Но что говорит Веничка? На каком наречии? Что это за птичий язык, переполненный абсурдом и бессмыслицей?
Рассказывая о любимых стихах, Ерофеев особенно выделял “Стилизованного осла” Саши Черного. В этом стихотворении есть загадочная строка: “Я люблю апельсины и все, что случайно рифмуется”. В этой нелепице можно распознать ключ к шифру Веничкиного полива. Она позволяет растолковать диковинную поэтику Ерофеева, который доверяет не логике и смыслу, а именно что случайному созвучию, игре звуков, сопоставляющих несопоставимое.
Веничка вызывает из небытия случайные, как непредсказуемая икота, совпадения. Здесь все рифмуется со всем: молитвы – с газетными заголовками, имена алкашей – с фамилиями писателей, стихотворные цитаты – с матерной бранью.
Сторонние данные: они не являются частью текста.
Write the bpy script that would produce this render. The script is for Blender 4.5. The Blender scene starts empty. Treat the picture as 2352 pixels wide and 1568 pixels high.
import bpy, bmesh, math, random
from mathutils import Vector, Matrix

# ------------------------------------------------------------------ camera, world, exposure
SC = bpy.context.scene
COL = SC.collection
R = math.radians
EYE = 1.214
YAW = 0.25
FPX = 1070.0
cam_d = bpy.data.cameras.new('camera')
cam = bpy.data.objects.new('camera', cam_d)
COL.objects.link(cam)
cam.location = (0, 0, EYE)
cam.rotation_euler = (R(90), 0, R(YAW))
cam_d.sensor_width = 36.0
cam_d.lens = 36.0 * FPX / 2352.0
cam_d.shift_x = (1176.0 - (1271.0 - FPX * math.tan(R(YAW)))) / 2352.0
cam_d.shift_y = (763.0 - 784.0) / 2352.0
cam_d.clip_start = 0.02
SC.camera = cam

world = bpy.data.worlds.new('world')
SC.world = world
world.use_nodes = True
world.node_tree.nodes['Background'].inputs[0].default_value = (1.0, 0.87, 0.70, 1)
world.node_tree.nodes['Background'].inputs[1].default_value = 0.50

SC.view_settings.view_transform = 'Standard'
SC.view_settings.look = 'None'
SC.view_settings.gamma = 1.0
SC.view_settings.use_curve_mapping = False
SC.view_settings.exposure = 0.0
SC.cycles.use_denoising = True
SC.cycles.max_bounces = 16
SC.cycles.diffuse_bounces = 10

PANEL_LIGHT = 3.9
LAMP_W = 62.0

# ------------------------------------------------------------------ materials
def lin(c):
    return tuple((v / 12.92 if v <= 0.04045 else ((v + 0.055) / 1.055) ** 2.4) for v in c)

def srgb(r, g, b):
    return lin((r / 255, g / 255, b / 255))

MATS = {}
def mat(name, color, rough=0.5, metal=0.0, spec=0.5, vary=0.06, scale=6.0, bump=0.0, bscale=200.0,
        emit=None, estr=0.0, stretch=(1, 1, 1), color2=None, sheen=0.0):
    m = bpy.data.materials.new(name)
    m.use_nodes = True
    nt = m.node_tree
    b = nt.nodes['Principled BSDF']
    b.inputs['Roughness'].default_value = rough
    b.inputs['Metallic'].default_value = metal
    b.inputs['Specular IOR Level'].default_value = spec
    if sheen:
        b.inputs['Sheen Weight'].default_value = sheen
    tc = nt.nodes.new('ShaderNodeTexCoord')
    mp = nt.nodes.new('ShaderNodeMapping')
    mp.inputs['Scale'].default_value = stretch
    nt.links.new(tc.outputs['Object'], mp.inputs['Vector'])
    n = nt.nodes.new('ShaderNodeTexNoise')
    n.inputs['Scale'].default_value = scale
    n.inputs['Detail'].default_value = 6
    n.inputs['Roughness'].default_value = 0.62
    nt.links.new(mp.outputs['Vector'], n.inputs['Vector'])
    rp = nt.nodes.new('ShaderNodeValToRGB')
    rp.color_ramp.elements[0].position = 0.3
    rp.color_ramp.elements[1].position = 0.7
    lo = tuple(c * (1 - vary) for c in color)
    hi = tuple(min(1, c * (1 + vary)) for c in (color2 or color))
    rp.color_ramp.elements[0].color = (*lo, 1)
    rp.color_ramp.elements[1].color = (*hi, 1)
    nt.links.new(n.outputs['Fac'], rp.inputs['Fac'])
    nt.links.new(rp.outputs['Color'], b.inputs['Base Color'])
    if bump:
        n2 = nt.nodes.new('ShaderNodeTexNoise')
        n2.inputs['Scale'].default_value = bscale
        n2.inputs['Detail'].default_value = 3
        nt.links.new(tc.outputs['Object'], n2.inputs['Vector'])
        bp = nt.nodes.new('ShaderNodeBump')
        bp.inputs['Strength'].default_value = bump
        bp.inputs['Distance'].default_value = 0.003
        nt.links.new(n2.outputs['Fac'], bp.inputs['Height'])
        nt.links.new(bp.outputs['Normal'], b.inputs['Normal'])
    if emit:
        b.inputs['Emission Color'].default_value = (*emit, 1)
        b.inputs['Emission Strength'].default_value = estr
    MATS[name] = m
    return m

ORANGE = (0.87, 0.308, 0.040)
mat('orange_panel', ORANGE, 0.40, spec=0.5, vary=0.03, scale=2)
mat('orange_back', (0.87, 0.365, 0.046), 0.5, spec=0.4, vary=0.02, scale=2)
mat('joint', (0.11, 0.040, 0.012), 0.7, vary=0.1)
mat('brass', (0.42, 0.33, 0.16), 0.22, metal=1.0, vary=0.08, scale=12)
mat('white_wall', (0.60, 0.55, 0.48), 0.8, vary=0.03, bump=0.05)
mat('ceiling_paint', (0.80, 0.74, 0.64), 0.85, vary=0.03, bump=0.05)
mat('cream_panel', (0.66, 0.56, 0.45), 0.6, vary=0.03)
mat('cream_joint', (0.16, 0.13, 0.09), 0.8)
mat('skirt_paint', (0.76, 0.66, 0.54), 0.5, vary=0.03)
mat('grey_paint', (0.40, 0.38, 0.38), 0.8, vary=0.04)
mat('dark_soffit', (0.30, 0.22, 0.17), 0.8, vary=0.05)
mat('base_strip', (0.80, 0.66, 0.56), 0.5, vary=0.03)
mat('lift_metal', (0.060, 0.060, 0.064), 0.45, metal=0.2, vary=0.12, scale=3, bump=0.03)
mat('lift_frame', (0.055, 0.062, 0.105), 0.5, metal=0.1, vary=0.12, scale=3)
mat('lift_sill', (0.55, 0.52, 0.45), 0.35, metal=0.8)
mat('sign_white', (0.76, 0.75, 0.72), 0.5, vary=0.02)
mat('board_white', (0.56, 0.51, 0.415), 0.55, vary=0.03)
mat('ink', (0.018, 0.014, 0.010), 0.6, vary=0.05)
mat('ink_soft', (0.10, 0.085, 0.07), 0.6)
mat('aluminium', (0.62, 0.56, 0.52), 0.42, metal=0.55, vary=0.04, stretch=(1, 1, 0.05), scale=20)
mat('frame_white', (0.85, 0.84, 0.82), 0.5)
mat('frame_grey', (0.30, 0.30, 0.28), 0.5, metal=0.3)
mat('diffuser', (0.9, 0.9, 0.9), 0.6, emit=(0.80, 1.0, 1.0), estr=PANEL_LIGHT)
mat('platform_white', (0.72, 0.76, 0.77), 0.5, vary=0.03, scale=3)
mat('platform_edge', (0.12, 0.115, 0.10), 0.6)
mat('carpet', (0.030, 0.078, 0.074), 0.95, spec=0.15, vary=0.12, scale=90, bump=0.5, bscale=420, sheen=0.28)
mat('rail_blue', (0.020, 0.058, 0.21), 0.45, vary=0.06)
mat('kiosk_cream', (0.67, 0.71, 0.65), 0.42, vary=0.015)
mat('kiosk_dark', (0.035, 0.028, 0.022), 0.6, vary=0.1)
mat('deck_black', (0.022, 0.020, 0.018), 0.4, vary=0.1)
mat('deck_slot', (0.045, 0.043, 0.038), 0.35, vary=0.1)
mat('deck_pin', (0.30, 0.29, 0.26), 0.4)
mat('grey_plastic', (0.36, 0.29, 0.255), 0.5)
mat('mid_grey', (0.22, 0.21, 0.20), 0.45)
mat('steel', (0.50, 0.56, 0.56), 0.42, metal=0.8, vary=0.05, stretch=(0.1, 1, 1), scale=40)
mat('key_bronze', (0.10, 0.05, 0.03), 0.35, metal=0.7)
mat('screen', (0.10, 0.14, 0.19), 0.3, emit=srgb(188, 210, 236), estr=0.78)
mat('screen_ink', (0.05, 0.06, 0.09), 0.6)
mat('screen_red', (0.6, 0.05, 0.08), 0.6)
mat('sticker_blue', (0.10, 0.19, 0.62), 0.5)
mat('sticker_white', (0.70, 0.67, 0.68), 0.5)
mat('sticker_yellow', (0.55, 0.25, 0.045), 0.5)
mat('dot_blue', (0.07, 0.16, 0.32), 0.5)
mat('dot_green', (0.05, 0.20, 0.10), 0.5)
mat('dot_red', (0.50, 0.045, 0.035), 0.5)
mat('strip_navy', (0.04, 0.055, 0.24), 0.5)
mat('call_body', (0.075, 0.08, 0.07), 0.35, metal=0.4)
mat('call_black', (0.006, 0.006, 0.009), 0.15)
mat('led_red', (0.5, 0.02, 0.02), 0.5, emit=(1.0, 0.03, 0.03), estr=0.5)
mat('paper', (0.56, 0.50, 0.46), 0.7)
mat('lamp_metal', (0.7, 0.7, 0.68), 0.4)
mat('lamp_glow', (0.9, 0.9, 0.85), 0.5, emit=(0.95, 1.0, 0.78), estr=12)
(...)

В каждой строчке – кипит и роится зачатая водкой небывалая словесная материя. Пьяный герой с головой погружается в речевую протоплазму, оставляя трезвым заботиться о ее составе. Сам Веничка просто доверяется своему языку.
Вслушаемся в одно его дурашливое признание: “Мне как феномену присущ самовозрастающий логос”. “Логос” – это одновременно слово и смысл слова, органическое, цельное знание, включающее в себя анализ и интуицию, разум и чувство. У Венички логос самовозрастает, то есть Ерофеев сеет слова, из которых, как из зерна, произрастают смыслы. Он только сеятель, собирать жатву нам – читателям. И каков будет урожай, зависит только от нас, толкователей, послушников, адептов, переводящих существующую в потенциальном поле поэму на обычный язык.
Перевод неизбежно обедняет текст. Интерпретация Ерофеева – тщетная попытка материализовать тень Веничкиного словоблудия. Вкладывая смысл в бессмыслицу, мы возвращаемся из его протеичного, еще не остывшего мира в нашу уже холодную однозначную вселенную. В момент перевода теряются чудесные свойства ерофеевской речи, способной преображать трезвый мир в пьяный.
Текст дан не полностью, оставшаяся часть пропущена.